Friday, January 4, 2008

Some getting started in Blender

SL is being a crashy little bitch tonight, so I might as well get to some of this finally.

Work smarter, not harder: download the premapped sphere. I have my own that I did the hard way, with a bit different window set up, but this means you don't have to go through all that! And really, my setup is not much different. One less window on the side (I just have one 3d view and the texture on the side, then the panels at the bottom). But, this gets you what you need, so run with it!

Spheres are the most useful to me. Nine times out of ten, I'm using a sphere to start. Occasionally another shape is better, and for that you will have to prep your own- this tutorial gives you a pretty good rundown on that, just choose a different shape for starters if necessary (remember to prep your seams: it has to be able to unmap into one big flat square, so you need a top, a bottom, and 2 sides. Also keep in mind that it has to be a perfect grid).

In the big window with your rainbow sphere, switch from Object Mode to Sculpt Mode in the dropdown. You may find switching to Solid in the dropdown next to that is more useful, since otherwise you can't really see highs and lows and shadows so well. Hit F9 while hovering over the Panels at the bottom to bring up the Editing Panel, and the third block of things over should have tabs: Multirez, Sculpt, Brush. Hit up the Sculpt tab, and start playing with brushes! I start off by blocking out my basic shape (the wireframe view may even be of use here, so you can see your vertices: where your vertices are counts! Textures will map differently, you'll have different amounts of detail, and you may need to cluster vertices in certain areas and leave others as large expanses to get the detail in the model you need) with grab, draw, and even hopping over to the Edit Mode and grabbing points and shoving them where I want them.
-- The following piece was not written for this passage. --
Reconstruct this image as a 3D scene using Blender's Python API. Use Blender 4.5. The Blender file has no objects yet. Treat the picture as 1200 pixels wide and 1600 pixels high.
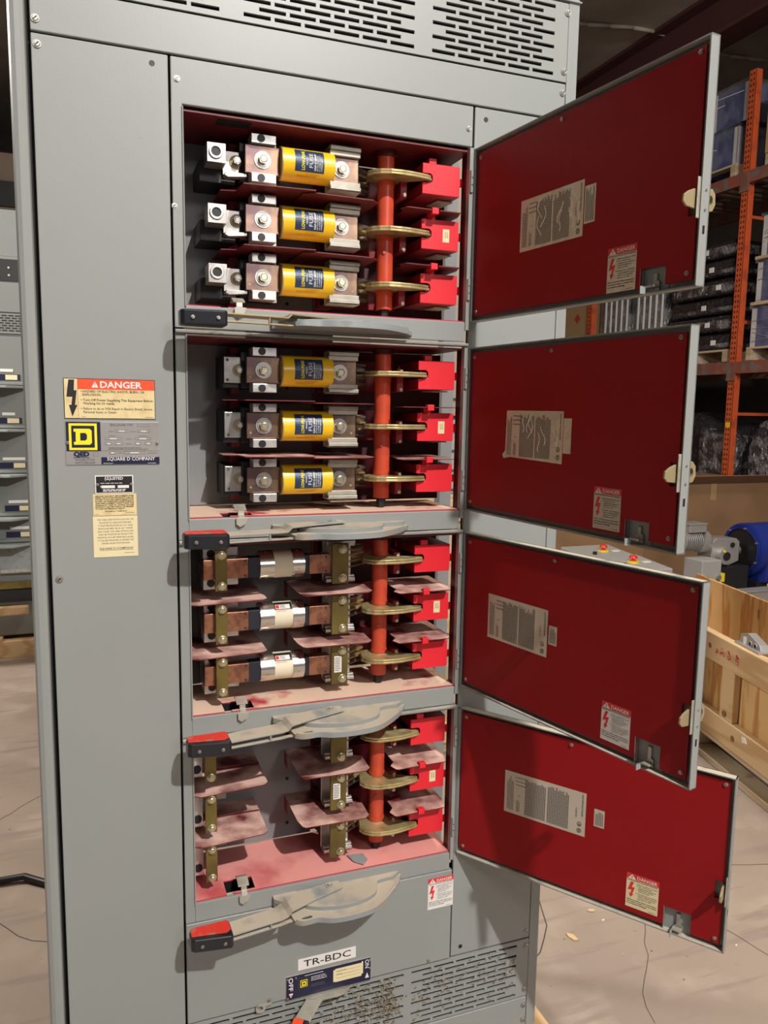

First run of my sculpts are usually very rough sketches, just to get everything in vaguely the right vicinity. I go in and clean them up with a lot of the smooth tool, white still flipping back and forth with the others to keep detail. Some things require hopping over to Edit to pull individual vertices where they ought to be. Select with the right mouse button (hold down shift for more than one), then hit G to move them around. I cannot tell you how long it took me to stumble across the right thing to find that.

Watch your poles. Depending on how you're going to map, they may make a huge difference. Because you're starting with a mapped sphere, there are no end points. Look in wireframe to see the fact you've got open circles at each end. This causes some problems. If you're not mapping sphere, these ends are going to do other things, but in that case you know what they'll do, so I'm ignoring it. If mapping sphere however, those ends are going to be somewhat messily filled in, with textures pulled off the other side of the model if the texture is mapped 1x1. I've talked about it before at more length, this is just a reminder- grab the whole line of them, and shrink them down to one point, and work with them that way. I usually do that earlier _and_ later in the modeling, as I generally end up pulling them out of whack when prodding at my shape. Select two vertices next to each other, hit ctrl-E and select Edge Loop Select to highlight the whole circle of them, then S and scale it all down to one little bit. Now you don't have to worry as much about texturing (but keep in mind, if either end is massively different in texture, you're going to end up with the dotbleed you already get on spheres at 1x1 texturing).

Switch brushes in that bottom panel, type and size both, to achieve different effects. There are easy peasy symmetry buttons at the bottom of that too- if your model needs to be symmetrical select what you need- you can do a lot of your modeling with symmetry to get the basic shape, and then take it off to do more detailing on either side as well.

Basic camera controls: Hold down alt and left mouse button rotates. Alt+crtl+left button zooms, alt+shift+left button moves. The scroll wheel does odd things in these modes as well that you may or may not find useful.

At a glance, I think the map you come with is 64x64, which is what you want, so you can even just bake over that and save it off. Once you've got your sculpting all happy (for starting out, try something simple so as to not get frustrated: I have a long line of wacky melty skulls I played around with, only some of which I've bothered to keep, but basic construction is one direction symmetry, poke some holes for eyes, poke a nose hole, and shove around the jaw. I wasn't going for realism, because I knew I couldn't attain it, as well as not really caring to achieve it), hit F10 in the Panels, and press that big Bake button in the Bake tab. Your rainbow image should now look like a different rainbow image, save that off as a tga, and ta-dah! you've got a sculpty!

Of course, make sure you save a new file often during this process so you can go back when you've messed up when trying to make it better and suchlike. I usually have 10 or 20 versions of even reasonably simple things, just in case I need to go back. Once you've got it sculpted, save off your final version, trash the earliers unless they have potential to turn into something else, and then you can move on to some of the evils of texturing. You've already gotten enough of a crash course here in the tools that you should be able to sort of muddle your way through it, I think.